Alltag einer Familienrichterin: „Das macht mich traurig, fassungslos, hilflos, wütend“

Bekommen prügelnde Eltern ihren Säugling zurück? Wohnt das Scheidungskind bei Mama oder Papa? Familienrichter haben enorme Verantwortung – und kaum Zeit, Hunderten Schicksalen gerecht zu werden. Eine Juristin berichtet aus ihrem Berufsalltag am Limit.

Nennen wir sie Frau Müller. Sie ist seit einigen Jahren Familienrichterin in einer deutschen Großstadt. Ihren tatsächlichen Namen will sie nicht veröffentlicht sehen.

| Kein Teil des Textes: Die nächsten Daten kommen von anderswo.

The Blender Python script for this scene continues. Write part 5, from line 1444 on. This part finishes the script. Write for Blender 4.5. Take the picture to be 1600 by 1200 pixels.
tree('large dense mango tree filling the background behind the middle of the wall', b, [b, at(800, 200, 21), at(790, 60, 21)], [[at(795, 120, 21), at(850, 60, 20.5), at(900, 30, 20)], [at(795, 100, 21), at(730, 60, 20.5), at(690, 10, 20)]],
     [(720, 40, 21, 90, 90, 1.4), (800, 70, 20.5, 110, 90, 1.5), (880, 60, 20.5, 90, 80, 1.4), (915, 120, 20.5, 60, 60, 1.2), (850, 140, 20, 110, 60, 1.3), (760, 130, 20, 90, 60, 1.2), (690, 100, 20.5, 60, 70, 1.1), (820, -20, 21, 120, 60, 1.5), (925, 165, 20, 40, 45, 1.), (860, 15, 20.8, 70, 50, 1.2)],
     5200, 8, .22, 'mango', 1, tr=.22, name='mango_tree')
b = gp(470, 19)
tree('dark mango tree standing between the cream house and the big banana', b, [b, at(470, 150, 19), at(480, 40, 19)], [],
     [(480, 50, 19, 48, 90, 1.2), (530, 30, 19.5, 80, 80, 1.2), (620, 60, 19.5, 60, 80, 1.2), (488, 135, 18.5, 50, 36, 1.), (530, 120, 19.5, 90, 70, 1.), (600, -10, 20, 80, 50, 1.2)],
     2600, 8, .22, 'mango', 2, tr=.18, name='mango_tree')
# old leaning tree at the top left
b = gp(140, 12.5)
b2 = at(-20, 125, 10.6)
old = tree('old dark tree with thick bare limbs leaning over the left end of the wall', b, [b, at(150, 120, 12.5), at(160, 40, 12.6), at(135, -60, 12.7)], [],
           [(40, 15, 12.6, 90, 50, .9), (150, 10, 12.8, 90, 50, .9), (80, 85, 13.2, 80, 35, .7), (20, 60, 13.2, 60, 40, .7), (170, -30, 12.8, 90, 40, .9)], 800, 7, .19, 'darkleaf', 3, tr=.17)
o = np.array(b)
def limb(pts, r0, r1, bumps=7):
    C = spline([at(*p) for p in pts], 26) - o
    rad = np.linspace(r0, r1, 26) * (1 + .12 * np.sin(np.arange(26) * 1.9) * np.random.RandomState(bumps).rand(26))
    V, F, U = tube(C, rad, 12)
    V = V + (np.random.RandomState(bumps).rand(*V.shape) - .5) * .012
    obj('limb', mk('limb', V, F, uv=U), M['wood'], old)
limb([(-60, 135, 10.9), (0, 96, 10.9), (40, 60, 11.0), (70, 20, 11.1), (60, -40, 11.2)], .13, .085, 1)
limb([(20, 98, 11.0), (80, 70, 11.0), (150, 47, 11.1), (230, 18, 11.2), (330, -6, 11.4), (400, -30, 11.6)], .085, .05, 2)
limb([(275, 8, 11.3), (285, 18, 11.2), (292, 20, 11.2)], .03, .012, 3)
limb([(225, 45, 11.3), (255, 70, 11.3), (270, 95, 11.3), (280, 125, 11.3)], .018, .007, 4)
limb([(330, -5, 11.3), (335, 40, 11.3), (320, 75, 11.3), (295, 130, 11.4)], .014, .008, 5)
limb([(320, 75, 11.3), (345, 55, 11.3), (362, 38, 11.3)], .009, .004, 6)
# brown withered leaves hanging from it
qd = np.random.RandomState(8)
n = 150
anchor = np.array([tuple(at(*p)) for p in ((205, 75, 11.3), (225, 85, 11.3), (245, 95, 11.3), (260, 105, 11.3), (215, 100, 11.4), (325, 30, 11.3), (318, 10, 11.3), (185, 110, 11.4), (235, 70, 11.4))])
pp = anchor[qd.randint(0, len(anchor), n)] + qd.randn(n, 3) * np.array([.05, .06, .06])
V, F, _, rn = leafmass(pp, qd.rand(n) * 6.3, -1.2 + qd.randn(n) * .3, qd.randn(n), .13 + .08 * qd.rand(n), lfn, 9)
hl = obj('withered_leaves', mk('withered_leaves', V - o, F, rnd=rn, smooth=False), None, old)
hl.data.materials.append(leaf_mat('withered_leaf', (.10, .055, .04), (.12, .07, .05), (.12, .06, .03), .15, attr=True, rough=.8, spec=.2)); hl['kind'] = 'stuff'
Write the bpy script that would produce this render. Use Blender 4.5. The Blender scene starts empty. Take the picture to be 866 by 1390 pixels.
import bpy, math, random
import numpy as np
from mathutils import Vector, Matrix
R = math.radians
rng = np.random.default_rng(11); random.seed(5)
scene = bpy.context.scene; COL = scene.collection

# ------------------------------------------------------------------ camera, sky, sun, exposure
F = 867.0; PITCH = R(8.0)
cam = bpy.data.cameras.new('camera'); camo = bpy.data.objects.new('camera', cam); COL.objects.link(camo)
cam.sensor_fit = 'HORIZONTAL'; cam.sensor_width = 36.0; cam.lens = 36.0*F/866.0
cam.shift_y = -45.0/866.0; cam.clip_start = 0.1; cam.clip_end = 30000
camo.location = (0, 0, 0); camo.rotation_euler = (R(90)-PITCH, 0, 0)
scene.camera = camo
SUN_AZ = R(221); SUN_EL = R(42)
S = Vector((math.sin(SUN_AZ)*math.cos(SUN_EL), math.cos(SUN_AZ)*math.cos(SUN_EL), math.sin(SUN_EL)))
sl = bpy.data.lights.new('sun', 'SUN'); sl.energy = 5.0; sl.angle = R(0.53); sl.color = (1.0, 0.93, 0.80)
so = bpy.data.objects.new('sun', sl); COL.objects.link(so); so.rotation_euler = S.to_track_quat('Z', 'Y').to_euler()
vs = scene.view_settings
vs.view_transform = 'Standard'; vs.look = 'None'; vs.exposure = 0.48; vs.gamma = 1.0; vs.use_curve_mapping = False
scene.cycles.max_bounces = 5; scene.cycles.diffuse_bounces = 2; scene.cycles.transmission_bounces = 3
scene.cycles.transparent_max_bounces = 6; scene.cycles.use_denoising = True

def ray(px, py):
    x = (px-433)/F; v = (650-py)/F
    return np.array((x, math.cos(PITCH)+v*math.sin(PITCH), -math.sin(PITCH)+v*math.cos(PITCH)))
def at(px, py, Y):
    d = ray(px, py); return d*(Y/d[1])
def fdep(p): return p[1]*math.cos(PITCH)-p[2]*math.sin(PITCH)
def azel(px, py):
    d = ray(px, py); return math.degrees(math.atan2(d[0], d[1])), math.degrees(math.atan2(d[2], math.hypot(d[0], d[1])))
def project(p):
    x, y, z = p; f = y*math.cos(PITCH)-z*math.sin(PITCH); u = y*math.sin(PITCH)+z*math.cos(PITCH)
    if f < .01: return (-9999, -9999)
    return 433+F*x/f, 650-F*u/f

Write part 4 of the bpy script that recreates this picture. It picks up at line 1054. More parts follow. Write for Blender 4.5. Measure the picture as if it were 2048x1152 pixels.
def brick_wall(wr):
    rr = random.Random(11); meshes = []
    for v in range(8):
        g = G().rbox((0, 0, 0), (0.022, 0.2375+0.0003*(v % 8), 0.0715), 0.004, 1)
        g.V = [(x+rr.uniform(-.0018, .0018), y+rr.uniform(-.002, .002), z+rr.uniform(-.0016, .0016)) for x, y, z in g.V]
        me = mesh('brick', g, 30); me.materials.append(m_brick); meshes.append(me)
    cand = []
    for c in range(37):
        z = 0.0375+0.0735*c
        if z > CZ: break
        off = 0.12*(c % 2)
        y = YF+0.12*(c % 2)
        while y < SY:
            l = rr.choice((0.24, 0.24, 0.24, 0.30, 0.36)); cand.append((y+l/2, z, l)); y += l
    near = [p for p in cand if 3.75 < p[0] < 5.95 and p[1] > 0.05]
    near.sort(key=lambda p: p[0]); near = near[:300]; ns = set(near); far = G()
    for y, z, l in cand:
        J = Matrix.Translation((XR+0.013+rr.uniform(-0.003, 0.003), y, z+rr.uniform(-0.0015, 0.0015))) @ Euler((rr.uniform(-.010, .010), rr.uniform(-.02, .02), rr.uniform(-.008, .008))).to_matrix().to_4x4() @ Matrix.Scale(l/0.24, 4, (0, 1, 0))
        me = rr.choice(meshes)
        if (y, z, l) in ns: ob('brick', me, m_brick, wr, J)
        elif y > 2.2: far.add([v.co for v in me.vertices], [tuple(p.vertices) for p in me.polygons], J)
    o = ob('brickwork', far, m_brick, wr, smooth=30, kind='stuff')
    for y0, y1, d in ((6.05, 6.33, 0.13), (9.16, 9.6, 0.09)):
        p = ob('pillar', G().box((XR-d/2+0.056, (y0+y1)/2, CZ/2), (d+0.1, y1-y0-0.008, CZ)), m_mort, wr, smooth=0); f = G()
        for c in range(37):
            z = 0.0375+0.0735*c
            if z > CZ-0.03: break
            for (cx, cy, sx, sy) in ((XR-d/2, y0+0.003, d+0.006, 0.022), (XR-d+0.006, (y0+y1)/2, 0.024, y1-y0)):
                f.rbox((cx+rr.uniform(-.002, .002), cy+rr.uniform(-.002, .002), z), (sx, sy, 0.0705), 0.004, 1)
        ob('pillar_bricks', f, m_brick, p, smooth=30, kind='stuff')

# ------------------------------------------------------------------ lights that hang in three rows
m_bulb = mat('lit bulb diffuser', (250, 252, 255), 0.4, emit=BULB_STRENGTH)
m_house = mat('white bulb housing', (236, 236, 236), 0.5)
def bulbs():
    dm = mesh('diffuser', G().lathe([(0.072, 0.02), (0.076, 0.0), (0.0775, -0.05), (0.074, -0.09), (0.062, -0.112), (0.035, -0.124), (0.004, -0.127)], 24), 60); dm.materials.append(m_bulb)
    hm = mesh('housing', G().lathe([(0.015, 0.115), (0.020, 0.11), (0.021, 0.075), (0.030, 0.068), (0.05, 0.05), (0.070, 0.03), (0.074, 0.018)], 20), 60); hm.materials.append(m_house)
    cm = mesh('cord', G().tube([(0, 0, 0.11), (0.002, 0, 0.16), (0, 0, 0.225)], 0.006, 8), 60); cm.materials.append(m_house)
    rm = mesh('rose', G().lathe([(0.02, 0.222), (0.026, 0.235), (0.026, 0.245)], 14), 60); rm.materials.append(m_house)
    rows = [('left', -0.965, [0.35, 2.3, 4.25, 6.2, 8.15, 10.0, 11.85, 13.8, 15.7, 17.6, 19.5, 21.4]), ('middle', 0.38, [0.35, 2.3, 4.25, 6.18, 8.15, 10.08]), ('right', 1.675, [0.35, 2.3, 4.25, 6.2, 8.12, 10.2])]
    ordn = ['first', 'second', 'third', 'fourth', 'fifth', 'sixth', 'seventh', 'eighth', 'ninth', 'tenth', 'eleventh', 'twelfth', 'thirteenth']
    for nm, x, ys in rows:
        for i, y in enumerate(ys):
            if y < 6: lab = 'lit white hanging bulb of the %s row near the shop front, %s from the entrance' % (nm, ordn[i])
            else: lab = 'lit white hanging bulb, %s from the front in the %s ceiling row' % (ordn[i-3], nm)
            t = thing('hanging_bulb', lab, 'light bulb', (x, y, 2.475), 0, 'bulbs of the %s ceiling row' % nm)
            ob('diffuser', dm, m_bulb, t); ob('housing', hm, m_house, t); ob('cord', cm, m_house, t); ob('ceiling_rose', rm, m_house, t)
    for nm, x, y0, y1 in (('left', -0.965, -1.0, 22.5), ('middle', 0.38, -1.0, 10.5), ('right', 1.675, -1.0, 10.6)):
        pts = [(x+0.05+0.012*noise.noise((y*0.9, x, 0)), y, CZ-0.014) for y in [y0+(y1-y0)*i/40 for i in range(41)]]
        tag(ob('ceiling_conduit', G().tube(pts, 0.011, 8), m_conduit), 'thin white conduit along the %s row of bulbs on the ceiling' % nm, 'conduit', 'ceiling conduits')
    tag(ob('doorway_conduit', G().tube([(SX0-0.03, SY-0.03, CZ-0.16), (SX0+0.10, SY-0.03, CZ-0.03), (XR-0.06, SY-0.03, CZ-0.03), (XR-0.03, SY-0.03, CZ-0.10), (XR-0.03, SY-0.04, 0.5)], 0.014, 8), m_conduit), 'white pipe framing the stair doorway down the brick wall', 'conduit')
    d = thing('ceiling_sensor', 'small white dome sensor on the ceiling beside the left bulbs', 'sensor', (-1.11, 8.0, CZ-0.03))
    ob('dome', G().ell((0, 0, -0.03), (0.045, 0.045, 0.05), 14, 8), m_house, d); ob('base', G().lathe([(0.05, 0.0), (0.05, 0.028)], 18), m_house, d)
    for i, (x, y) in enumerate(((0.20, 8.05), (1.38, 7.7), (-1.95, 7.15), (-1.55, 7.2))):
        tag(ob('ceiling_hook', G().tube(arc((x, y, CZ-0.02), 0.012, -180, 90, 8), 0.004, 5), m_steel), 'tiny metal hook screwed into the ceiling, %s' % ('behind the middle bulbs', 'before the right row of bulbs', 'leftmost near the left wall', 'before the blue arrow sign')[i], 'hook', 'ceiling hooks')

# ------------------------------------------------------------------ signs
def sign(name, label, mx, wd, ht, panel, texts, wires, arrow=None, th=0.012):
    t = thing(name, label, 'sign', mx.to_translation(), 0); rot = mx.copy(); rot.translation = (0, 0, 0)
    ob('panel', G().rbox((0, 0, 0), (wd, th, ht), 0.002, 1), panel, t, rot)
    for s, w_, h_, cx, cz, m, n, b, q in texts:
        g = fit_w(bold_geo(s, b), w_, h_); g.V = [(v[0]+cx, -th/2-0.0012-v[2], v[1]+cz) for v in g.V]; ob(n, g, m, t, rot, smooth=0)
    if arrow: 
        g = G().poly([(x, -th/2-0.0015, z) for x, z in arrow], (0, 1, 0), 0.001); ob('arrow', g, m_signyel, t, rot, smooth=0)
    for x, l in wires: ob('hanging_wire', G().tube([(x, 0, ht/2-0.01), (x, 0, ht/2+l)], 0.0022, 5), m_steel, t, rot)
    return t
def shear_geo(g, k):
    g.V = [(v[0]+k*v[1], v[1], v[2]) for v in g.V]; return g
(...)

Ich habe tagtäglich Fälle, in denen die Eltern über das Sorgerecht für ihr Kind streiten. Manchmal fordern Anwälte: Das Kind muss Umgang mit einem Elternteil haben, weil Mutter oder Vater sonst mit Suizid droht. Es kam vor, dass sich Eltern dann tatsächlich umbrachten. In solchen Fällen sind wir Richter für den Tod dieser Leute mitverantwortlich. Das muss ich aushalten. Ich kann doch kein Kind irgendwohin geben, um die Eltern zu stabilisieren. In einigen Fällen stellte sich heraus: Wären die Kinder bei dem Elternteil gewesen, wären sie jetzt ebenfalls tot. Das könnte ich erst recht nicht verantworten. Für mich geht das Kindeswohl vor Elternwohl. Weiter lesen…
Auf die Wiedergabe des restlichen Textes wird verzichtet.